Kur'ân-ı Kerim'de beyan edildiği üzere ay, güneş ve hatta her varlığın hak ettiği değeri gösterilmiştir. Bu hak bu varlıkların ilahlaştırılmaması, Allah'a itaat etme şerefiyle şereflendirilmeleridir. Aslında bunlar insanların faydası için yaratılmıştır. Bunların değeri ancak Hz. Peygamberin gelmesiyle ortaya konulmuştur. Zira O'nun gelmesiyle her şey hak ettiği makamı elde etmiştir.

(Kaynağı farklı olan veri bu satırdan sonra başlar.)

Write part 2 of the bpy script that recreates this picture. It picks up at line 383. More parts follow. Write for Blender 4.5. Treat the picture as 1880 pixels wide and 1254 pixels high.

4. Güzel İsimlerle Yad edilip Adına Yemin Edilmesi:
Hz. Peygamber (sav) fazilet ve üstünlüğünü ifade eden birçok kelimelerle isimlendirilmiştir. Bu isimleri ve manâlarını kısaca zikredelim: Bir hadîslerinde, "Benim beş ismim vardır. Ben Muhammed'im, Ahmed’im ve Mâhî'yim, Allah benimle küfrü yok etmiştir. Ben Haşir'im. Halk kıyamet günü benim etrafımda toplanacaktır. Ben Akib'im. Yani Peygamberlerin sonuncusuyum" [4] buyurur. Muhammed ve Ahmed isimlerini bizzat Allah Teâla Kur'ân-ı Kerimde zikretmiştir. Muhammed ve Ahmed çok övülen ma'nâlarına gelir. Gerçekten de O, övülenlerin en büyüğü ve en üstünüdür. Kendisine Livâu'l-Hamd (Hamd Sancağı) verilmiştir. Arasât meydanında O'nunla tanınacak, Cenâb-ı Hakk O'nu Makam-ı Mahmud'a kavuşturacaktır [5].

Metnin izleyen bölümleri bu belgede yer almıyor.